On Sunday 09 August 2009 02:09:51 Jonas Bengtsson wrote:
> On Thu, 6 Aug 2009 20:27:41 +0100
> Matthew Toseland <[email protected]> wrote:
> 
> > On Thursday 06 August 2009 16:33:04 Evan Daniel wrote:
> > > On Thu, Aug 6, 2009 at 8:09 AM, Matthew
> > > Toseland<[email protected]> wrote:
> > > > I propose that as a darknet value-add, and as an additional tool for 
> > > > those in hostile regimes who have friends on the outside, we implement 
> > > > a web-proxy-over-your-darknet-peers option. Your Friends would announce 
> > > > whether they are willing to proxy for you, and you could choose which 
> > > > friends to use, or allow it to use all of them (assuming people on the 
> > > > inside don't offer). You could then configure your browser to use 
> > > > Freenet as a proxy. This would not provide any anonymity but it would 
> > > > get you past network obstacles and/or out of Bad Place and into Happy 
> > > > Place. It's not a long term solution, but:
> > > > - We have expended considerable effort on making darknet viable: IP 
> > > > detection, ARKs etc.
> > > > - It could take advantage of future transport plugins, but even before 
> > > > that, FNP 0.7 is quite hard to block.
> > > > - Many people are in this situation.
> > > > - It is easy to implement. HTTP is complex but cache-less proxies can 
> > > > be very simple.
> > > > - It could be combined with longer term measures (growing the internal 
> > > > darknet), and just work for as long as it works. Most likely it would 
> > > > be throttled rather than blocked outright to start with, hopefully 
> > > > allowing for a smooth-ish migration of users to more robust 
> > > > mechanisms...
> > > > - We could allow recursive proxying to some depth - maybe friend of a 
> > > > friend. This would provide a further incentive to grow the internal 
> > > > darknet, which is what we want.
> > > > - The classic problem with proxies is that they are rare so hundreds of 
> > > > people connect to them, and the government finds out and blocks them. 
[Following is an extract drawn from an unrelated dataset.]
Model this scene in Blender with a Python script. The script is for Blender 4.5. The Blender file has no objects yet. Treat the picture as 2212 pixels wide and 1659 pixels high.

> > > > This does not apply here.
> > > 
> > > I like it.  Darknet features are a very good thing.  This probably
> > > also needs some care wrt bandwidth management (related to 3334 --
> > > similar considerations probably apply).
> > > 
> > > However, as I mentioned on IRC, there are several things I think
> > > should be higher priority.  Of course, I'm not the one implementing
> > > any of this, but here's my opinion anyway ;)  In no particular order:
> > > 
> > > - Documentation!  Both the plugins api and making sure that the FCP
> > > docs on the wiki are current and correct.
> > 
> > I will try to spend some time on this soon...
> > 
> > > - Bloom filter sharing.  (Probably? I have no idea what the relative
> > > work required is for these two.)
> > 
> > Agreed, this is a big one.
> > 
> > > - Freetalk and a blogging app of some sort (though these are probably
> > > mostly for someone other than toad?).
> > 
> > There are a number of things I can do to help p0s.
> > 
> > > - A few specific bugs: 3295 (percent encoding is horribly,
> > > embarrassingly broken -- in at least 5 different ways), 2931 (split
> > > blocks evenly between splitfile segments -- should help dramatically
> > > with availability), fixing top block healing on splitfiles (discussed
> > > in 3358).
> > 
> > Skeptical on priority re 3295, but I guess I should look into it. IMHO it 
> > is critical that the top block be redundant, hence MHKs. Dunno re relative 
> > priority with f2f web proxy though.
> > 
> > > - Low-latency inserts flag as per 3338.  (I know, most people probably
> > > don't care all that much, but I'd really like to see whether Freenet
> > > can hit near-real-time latencies for the messaging app I'm working
> > > on.)
> > > 
> > > Also, it's worth considering other ways to make darknet connections
> > > more useful (in addition to this, whether before or after I don't have
> > > a strong opinion on).  Enabling direct transfer of large files would
> > > be good (at a bare minimum, this shouldn't fail silently like it does
> > > right now).  
> > 
> > ljb is working on this as we speak. The problem is simply persistence - if 
> > the node restarts before you accept the transfer, it will break. But he 
> > will do some improvements to the UI as well e.g. showing the transfers on 
> > the downloads page.
> > 
> > > Improving messaging would be good; I should be able to 
> > > see recently sent / received messages (including timestamps), queue a
> > > message to be sent when a peer comes online, and tell whether a
> > > message I've sent arrived successfully.
> > 
> > I think most of this is within ljb's remit? ljb? vive?
> 
> I can work on this if no one else is interested. I can start working
> with it when I'm finished with imporoving the file transfers. Hopefully
> will be done within one week.

I thought we already did most of that? Certainly we queue messages for later 
delivery. The UI isn't much good though. We don't have anything like a sent 
box, we can't see whether our messages have been delivered.